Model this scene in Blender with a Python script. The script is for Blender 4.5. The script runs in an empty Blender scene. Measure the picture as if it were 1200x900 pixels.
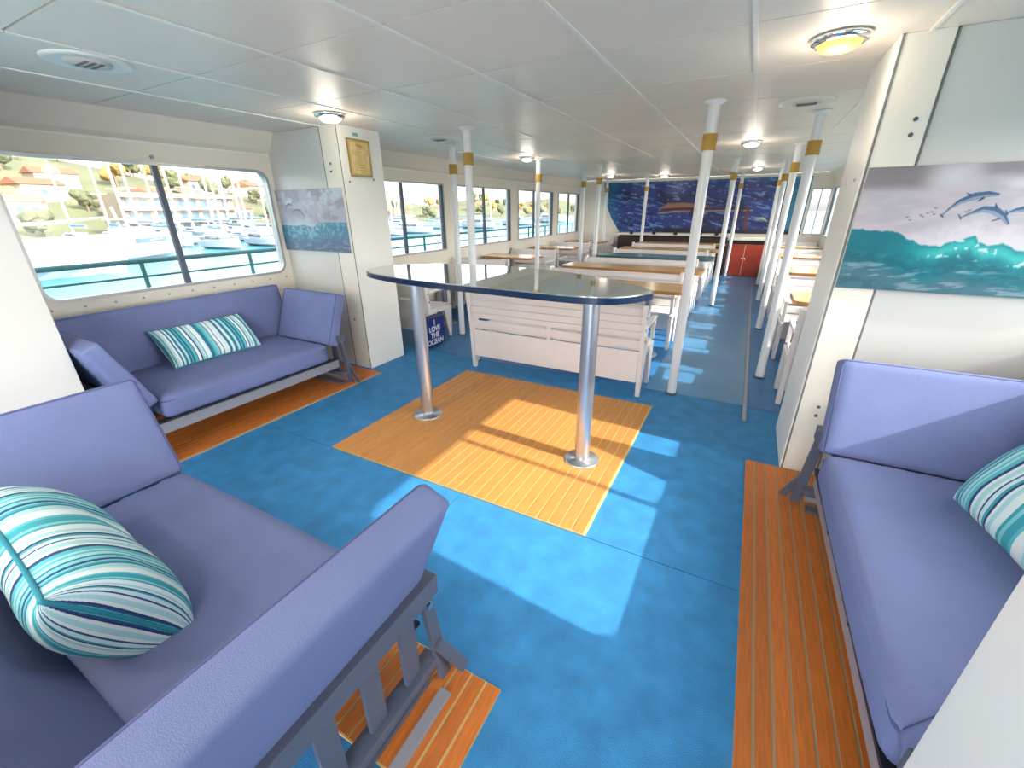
import bpy, bmesh, math, random
import numpy as np
from mathutils import Vector, Matrix
random.seed(7)
C = bpy.context.scene.collection
SC = bpy.context.scene

# ---------------------------------------------------------------- camera
YAW, PITCH, ROLL, FPX, CAMH = 0.498384333, -0.396758209, -0.00918055, 488.5, 1.5
cy, sy, cp, sp = math.cos(YAW), math.sin(YAW), math.cos(PITCH), math.sin(PITCH)
fw = Vector((-sy*cp, cy*cp, sp)); rt = Vector((cy, sy, 0)); up = rt.cross(fw)
cr, sr = math.cos(ROLL), math.sin(ROLL)
rt2 = cr*rt + sr*up; up2 = -sr*rt + cr*up
cd = bpy.data.cameras.new('camera'); cam = bpy.data.objects.new('camera', cd); C.objects.link(cam)
M = Matrix((rt2, up2, -fw)).transposed().to_4x4(); M.translation = Vector((0, 0, CAMH)); cam.matrix_world = M
cd.sensor_width = 36; cd.lens = FPX/1200*36; cd.clip_start = .02; cd.clip_end = 2000
SC.camera = cam

# ---------------------------------------------------------------- sky, sun, exposure
SC.view_settings.view_transform = 'Standard'; SC.view_settings.look = 'None'
SC.view_settings.gamma = 1; SC.view_settings.use_curve_mapping = False
SC.view_settings.exposure = 1.52
SUN_DIR = Vector((-1, .065, -.62)).normalized()          # the way the light travels
w = bpy.data.worlds.new('sky'); SC.world = w; w.use_nodes = True
nt = w.node_tree; bg = nt.nodes['Background']
st = nt.nodes.new('ShaderNodeTexSky'); st.sky_type = 'NISHITA'; st.sun_disc = False
st.sun_elevation = math.asin(-SUN_DIR.z); st.sun_rotation = math.radians(90); st.air_density = 1.0; st.dust_density = 2.5; st.ozone_density = 1.0
hs_ = nt.nodes.new('ShaderNodeHueSaturation'); hs_.inputs['Saturation'].default_value = .15; nt.links.new(st.outputs[0], hs_.inputs['Color']); nt.links.new(hs_.outputs[0], bg.inputs[0]); bg.inputs[1].default_value = 0.75
sd = bpy.data.lights.new('sun', 'SUN'); sd.energy = 7.0; sd.angle = math.radians(.6); sd.color = (1, .95, .86)
so = bpy.data.objects.new('sun', sd); C.objects.link(so); so.rotation_euler = SUN_DIR.to_track_quat('-Z', 'Y').to_euler(); so.location = (30, 0, 20)
LAMP_W = 1.5                                             # watts of each visible dome lamp; the added stern pair get more

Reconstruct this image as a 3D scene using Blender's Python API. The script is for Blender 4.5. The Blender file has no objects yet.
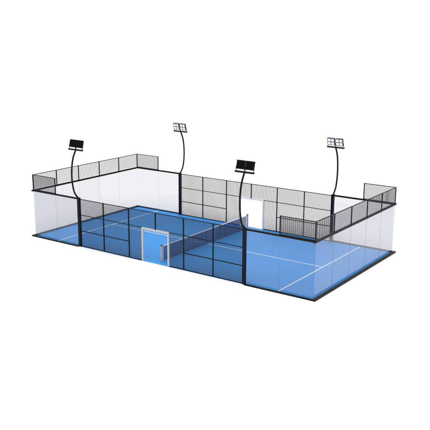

____________

:: Directive ::
Repeat the entries exactly and keep the pictures out of the copy.

:: The completed task ::
Model this scene in Blender with a Python script. The script is for Blender 4.5. The script runs in an empty Blender scene. Measure the picture as if it were 1200x900 pixels.
import bpy, bmesh, math, random
import numpy as np
from mathutils import Vector, Matrix
random.seed(7)
C = bpy.context.scene.collection
SC = bpy.context.scene

# ---------------------------------------------------------------- camera
YAW, PITCH, ROLL, FPX, CAMH = 0.498384333, -0.396758209, -0.00918055, 488.5, 1.5
cy, sy, cp, sp = math.cos(YAW), math.sin(YAW), math.cos(PITCH), math.sin(PITCH)
fw = Vector((-sy*cp, cy*cp, sp)); rt = Vector((cy, sy, 0)); up = rt.cross(fw)
cr, sr = math.cos(ROLL), math.sin(ROLL)
rt2 = cr*rt + sr*up; up2 = -sr*rt + cr*up
cd = bpy.data.cameras.new('camera'); cam = bpy.data.objects.new('camera', cd); C.objects.link(cam)
M = Matrix((rt2, up2, -fw)).transposed().to_4x4(); M.translation = Vector((0, 0, CAMH)); cam.matrix_world = M
cd.sensor_width = 36; cd.lens = FPX/1200*36; cd.clip_start = .02; cd.clip_end = 2000
SC.camera = cam

# ---------------------------------------------------------------- sky, sun, exposure
SC.view_settings.view_transform = 'Standard'; SC.view_settings.look = 'None'
SC.view_settings.gamma = 1; SC.view_settings.use_curve_mapping = False
SC.view_settings.exposure = 1.52
SUN_DIR = Vector((-1, .065, -.62)).normalized()          # the way the light travels
w = bpy.data.worlds.new('sky'); SC.world = w; w.use_nodes = True
nt = w.node_tree; bg = nt.nodes['Background']
st = nt.nodes.new('ShaderNodeTexSky'); st.sky_type = 'NISHITA'; st.sun_disc = False
st.sun_elevation = math.asin(-SUN_DIR.z); st.sun_rotation = math.radians(90); st.air_density = 1.0; st.dust_density = 2.5; st.ozone_density = 1.0
hs_ = nt.nodes.new('ShaderNodeHueSaturation'); hs_.inputs['Saturation'].default_value = .15; nt.links.new(st.outputs[0], hs_.inputs['Color']); nt.links.new(hs_.outputs[0], bg.inputs[0]); bg.inputs[1].default_value = 0.75
sd = bpy.data.lights.new('sun', 'SUN'); sd.energy = 7.0; sd.angle = math.radians(.6); sd.color = (1, .95, .86)
so = bpy.data.objects.new('sun', sd); C.objects.link(so); so.rotation_euler = SUN_DIR.to_track_quat('-Z', 'Y').to_euler(); so.location = (30, 0, 20)
LAMP_W = 1.5                                             # watts of each visible dome lamp; the added stern pair get more

Reconstruct this image as a 3D scene using Blender's Python API. The script is for Blender 4.5. The Blender file has no objects yet.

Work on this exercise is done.